[Start Provided material]

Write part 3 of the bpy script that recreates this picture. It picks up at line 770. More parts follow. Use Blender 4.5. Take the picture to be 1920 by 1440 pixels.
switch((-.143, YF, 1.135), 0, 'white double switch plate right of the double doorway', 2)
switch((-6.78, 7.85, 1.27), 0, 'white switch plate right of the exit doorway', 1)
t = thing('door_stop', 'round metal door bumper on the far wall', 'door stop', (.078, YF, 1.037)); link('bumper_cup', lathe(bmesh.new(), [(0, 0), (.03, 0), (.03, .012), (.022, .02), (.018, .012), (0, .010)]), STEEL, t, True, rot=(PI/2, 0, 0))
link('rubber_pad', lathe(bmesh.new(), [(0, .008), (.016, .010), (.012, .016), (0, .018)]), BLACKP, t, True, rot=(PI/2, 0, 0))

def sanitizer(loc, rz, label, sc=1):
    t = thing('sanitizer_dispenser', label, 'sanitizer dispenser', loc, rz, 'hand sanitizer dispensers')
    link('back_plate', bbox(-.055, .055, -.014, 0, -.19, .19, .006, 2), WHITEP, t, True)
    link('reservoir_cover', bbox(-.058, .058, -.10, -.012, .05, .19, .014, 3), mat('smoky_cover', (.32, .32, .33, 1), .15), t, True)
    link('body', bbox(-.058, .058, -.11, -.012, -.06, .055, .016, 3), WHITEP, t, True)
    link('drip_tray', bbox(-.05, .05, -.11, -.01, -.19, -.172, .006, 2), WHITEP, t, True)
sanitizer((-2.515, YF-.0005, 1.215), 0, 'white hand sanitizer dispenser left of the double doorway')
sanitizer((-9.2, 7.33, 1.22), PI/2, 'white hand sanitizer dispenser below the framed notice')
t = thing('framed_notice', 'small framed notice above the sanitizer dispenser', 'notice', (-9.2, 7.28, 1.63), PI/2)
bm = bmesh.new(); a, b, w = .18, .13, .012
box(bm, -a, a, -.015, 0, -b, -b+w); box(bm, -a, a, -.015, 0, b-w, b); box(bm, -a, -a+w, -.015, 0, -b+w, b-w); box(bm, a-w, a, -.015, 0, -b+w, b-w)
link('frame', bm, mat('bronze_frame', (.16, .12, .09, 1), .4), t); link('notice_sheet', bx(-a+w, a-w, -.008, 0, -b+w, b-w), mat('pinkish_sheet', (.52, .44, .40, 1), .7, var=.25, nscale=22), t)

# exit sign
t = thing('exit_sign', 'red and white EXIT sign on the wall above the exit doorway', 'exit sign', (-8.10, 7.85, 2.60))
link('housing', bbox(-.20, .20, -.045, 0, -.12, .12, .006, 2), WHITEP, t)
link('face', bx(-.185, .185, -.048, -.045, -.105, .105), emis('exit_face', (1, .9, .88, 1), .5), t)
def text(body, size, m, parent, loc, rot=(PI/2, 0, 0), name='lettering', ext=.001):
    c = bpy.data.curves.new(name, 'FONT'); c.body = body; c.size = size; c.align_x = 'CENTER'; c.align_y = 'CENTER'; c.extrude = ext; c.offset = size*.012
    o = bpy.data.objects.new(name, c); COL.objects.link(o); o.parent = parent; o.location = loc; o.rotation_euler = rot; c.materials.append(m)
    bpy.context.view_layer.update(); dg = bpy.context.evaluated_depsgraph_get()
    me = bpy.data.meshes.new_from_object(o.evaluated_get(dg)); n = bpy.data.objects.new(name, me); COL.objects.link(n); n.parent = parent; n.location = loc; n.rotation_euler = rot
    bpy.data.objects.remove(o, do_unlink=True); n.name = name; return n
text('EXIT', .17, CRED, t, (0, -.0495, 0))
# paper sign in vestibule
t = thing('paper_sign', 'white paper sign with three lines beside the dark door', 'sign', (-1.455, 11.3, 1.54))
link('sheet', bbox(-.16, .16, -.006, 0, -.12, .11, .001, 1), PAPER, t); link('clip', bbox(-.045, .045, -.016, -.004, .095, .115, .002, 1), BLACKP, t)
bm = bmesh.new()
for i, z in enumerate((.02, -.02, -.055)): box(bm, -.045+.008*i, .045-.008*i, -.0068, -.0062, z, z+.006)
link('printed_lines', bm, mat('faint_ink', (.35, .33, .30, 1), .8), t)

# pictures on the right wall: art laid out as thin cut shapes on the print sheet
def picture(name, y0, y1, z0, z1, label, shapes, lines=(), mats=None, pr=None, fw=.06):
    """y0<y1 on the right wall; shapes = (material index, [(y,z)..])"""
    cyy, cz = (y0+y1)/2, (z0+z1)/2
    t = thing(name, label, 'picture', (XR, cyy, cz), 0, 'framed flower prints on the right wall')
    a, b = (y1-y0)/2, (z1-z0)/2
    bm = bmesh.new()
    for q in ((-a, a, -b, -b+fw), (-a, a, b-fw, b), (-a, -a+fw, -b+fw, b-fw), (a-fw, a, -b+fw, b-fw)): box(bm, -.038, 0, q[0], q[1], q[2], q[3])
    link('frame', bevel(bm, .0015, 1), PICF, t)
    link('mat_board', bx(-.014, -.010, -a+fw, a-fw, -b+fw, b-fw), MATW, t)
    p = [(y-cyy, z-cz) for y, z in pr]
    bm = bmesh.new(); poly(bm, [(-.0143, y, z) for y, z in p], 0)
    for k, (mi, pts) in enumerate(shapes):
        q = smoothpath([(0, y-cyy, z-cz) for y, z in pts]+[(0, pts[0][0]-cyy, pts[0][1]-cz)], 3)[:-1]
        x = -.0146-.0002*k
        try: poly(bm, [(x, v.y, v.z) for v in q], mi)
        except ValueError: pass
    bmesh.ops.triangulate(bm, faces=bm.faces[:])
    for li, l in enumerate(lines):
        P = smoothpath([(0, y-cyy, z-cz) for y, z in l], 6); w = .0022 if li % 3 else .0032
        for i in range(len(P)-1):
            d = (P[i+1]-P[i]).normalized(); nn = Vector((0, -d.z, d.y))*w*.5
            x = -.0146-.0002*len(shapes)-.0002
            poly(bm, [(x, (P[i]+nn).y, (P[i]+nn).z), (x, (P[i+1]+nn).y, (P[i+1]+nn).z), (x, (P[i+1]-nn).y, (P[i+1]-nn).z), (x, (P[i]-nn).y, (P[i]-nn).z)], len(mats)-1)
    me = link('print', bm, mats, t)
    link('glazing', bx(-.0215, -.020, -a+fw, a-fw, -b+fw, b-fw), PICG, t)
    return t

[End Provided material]

Extract all of the material exactly as it is written.

Write part 3 of the bpy script that recreates this picture. It picks up at line 770. More parts follow. Use Blender 4.5. Take the picture to be 1920 by 1440 pixels.
switch((-.143, YF, 1.135), 0, 'white double switch plate right of the double doorway', 2)
switch((-6.78, 7.85, 1.27), 0, 'white switch plate right of the exit doorway', 1)
t = thing('door_stop', 'round metal door bumper on the far wall', 'door stop', (.078, YF, 1.037)); link('bumper_cup', lathe(bmesh.new(), [(0, 0), (.03, 0), (.03, .012), (.022, .02), (.018, .012), (0, .010)]), STEEL, t, True, rot=(PI/2, 0, 0))
link('rubber_pad', lathe(bmesh.new(), [(0, .008), (.016, .010), (.012, .016), (0, .018)]), BLACKP, t, True, rot=(PI/2, 0, 0))

def sanitizer(loc, rz, label, sc=1):
    t = thing('sanitizer_dispenser', label, 'sanitizer dispenser', loc, rz, 'hand sanitizer dispensers')
    link('back_plate', bbox(-.055, .055, -.014, 0, -.19, .19, .006, 2), WHITEP, t, True)
    link('reservoir_cover', bbox(-.058, .058, -.10, -.012, .05, .19, .014, 3), mat('smoky_cover', (.32, .32, .33, 1), .15), t, True)
    link('body', bbox(-.058, .058, -.11, -.012, -.06, .055, .016, 3), WHITEP, t, True)
    link('drip_tray', bbox(-.05, .05, -.11, -.01, -.19, -.172, .006, 2), WHITEP, t, True)
sanitizer((-2.515, YF-.0005, 1.215), 0, 'white hand sanitizer dispenser left of the double doorway')
sanitizer((-9.2, 7.33, 1.22), PI/2, 'white hand sanitizer dispenser below the framed notice')
t = thing('framed_notice', 'small framed notice above the sanitizer dispenser', 'notice', (-9.2, 7.28, 1.63), PI/2)
bm = bmesh.new(); a, b, w = .18, .13, .012
box(bm, -a, a, -.015, 0, -b, -b+w); box(bm, -a, a, -.015, 0, b-w, b); box(bm, -a, -a+w, -.015, 0, -b+w, b-w); box(bm, a-w, a, -.015, 0, -b+w, b-w)
link('frame', bm, mat('bronze_frame', (.16, .12, .09, 1), .4), t); link('notice_sheet', bx(-a+w, a-w, -.008, 0, -b+w, b-w), mat('pinkish_sheet', (.52, .44, .40, 1), .7, var=.25, nscale=22), t)

# exit sign
t = thing('exit_sign', 'red and white EXIT sign on the wall above the exit doorway', 'exit sign', (-8.10, 7.85, 2.60))
link('housing', bbox(-.20, .20, -.045, 0, -.12, .12, .006, 2), WHITEP, t)
link('face', bx(-.185, .185, -.048, -.045, -.105, .105), emis('exit_face', (1, .9, .88, 1), .5), t)
def text(body, size, m, parent, loc, rot=(PI/2, 0, 0), name='lettering', ext=.001):
    c = bpy.data.curves.new(name, 'FONT'); c.body = body; c.size = size; c.align_x = 'CENTER'; c.align_y = 'CENTER'; c.extrude = ext; c.offset = size*.012
    o = bpy.data.objects.new(name, c); COL.objects.link(o); o.parent = parent; o.location = loc; o.rotation_euler = rot; c.materials.append(m)
    bpy.context.view_layer.update(); dg = bpy.context.evaluated_depsgraph_get()
    me = bpy.data.meshes.new_from_object(o.evaluated_get(dg)); n = bpy.data.objects.new(name, me); COL.objects.link(n); n.parent = parent; n.location = loc; n.rotation_euler = rot
    bpy.data.objects.remove(o, do_unlink=True); n.name = name; return n
text('EXIT', .17, CRED, t, (0, -.0495, 0))
# paper sign in vestibule
t = thing('paper_sign', 'white paper sign with three lines beside the dark door', 'sign', (-1.455, 11.3, 1.54))
link('sheet', bbox(-.16, .16, -.006, 0, -.12, .11, .001, 1), PAPER, t); link('clip', bbox(-.045, .045, -.016, -.004, .095, .115, .002, 1), BLACKP, t)
bm = bmesh.new()
for i, z in enumerate((.02, -.02, -.055)): box(bm, -.045+.008*i, .045-.008*i, -.0068, -.0062, z, z+.006)
link('printed_lines', bm, mat('faint_ink', (.35, .33, .30, 1), .8), t)

# pictures on the right wall: art laid out as thin cut shapes on the print sheet
def picture(name, y0, y1, z0, z1, label, shapes, lines=(), mats=None, pr=None, fw=.06):
    """y0<y1 on the right wall; shapes = (material index, [(y,z)..])"""
    cyy, cz = (y0+y1)/2, (z0+z1)/2
    t = thing(name, label, 'picture', (XR, cyy, cz), 0, 'framed flower prints on the right wall')
    a, b = (y1-y0)/2, (z1-z0)/2
    bm = bmesh.new()
    for q in ((-a, a, -b, -b+fw), (-a, a, b-fw, b), (-a, -a+fw, -b+fw, b-fw), (a-fw, a, -b+fw, b-fw)): box(bm, -.038, 0, q[0], q[1], q[2], q[3])
    link('frame', bevel(bm, .0015, 1), PICF, t)
    link('mat_board', bx(-.014, -.010, -a+fw, a-fw, -b+fw, b-fw), MATW, t)
    p = [(y-cyy, z-cz) for y, z in pr]
    bm = bmesh.new(); poly(bm, [(-.0143, y, z) for y, z in p], 0)
    for k, (mi, pts) in enumerate(shapes):
        q = smoothpath([(0, y-cyy, z-cz) for y, z in pts]+[(0, pts[0][0]-cyy, pts[0][1]-cz)], 3)[:-1]
        x = -.0146-.0002*k
        try: poly(bm, [(x, v.y, v.z) for v in q], mi)
        except ValueError: pass
    bmesh.ops.triangulate(bm, faces=bm.faces[:])
    for li, l in enumerate(lines):
        P = smoothpath([(0, y-cyy, z-cz) for y, z in l], 6); w = .0022 if li % 3 else .0032
        for i in range(len(P)-1):
            d = (P[i+1]-P[i]).normalized(); nn = Vector((0, -d.z, d.y))*w*.5
            x = -.0146-.0002*len(shapes)-.0002
            poly(bm, [(x, (P[i]+nn).y, (P[i]+nn).z), (x, (P[i+1]+nn).y, (P[i+1]+nn).z), (x, (P[i+1]-nn).y, (P[i+1]-nn).z), (x, (P[i]-nn).y, (P[i]-nn).z)], len(mats)-1)
    me = link('print', bm, mats, t)
    link('glazing', bx(-.0215, -.020, -a+fw, a-fw, -b+fw, b-fw), PICG, t)
    return t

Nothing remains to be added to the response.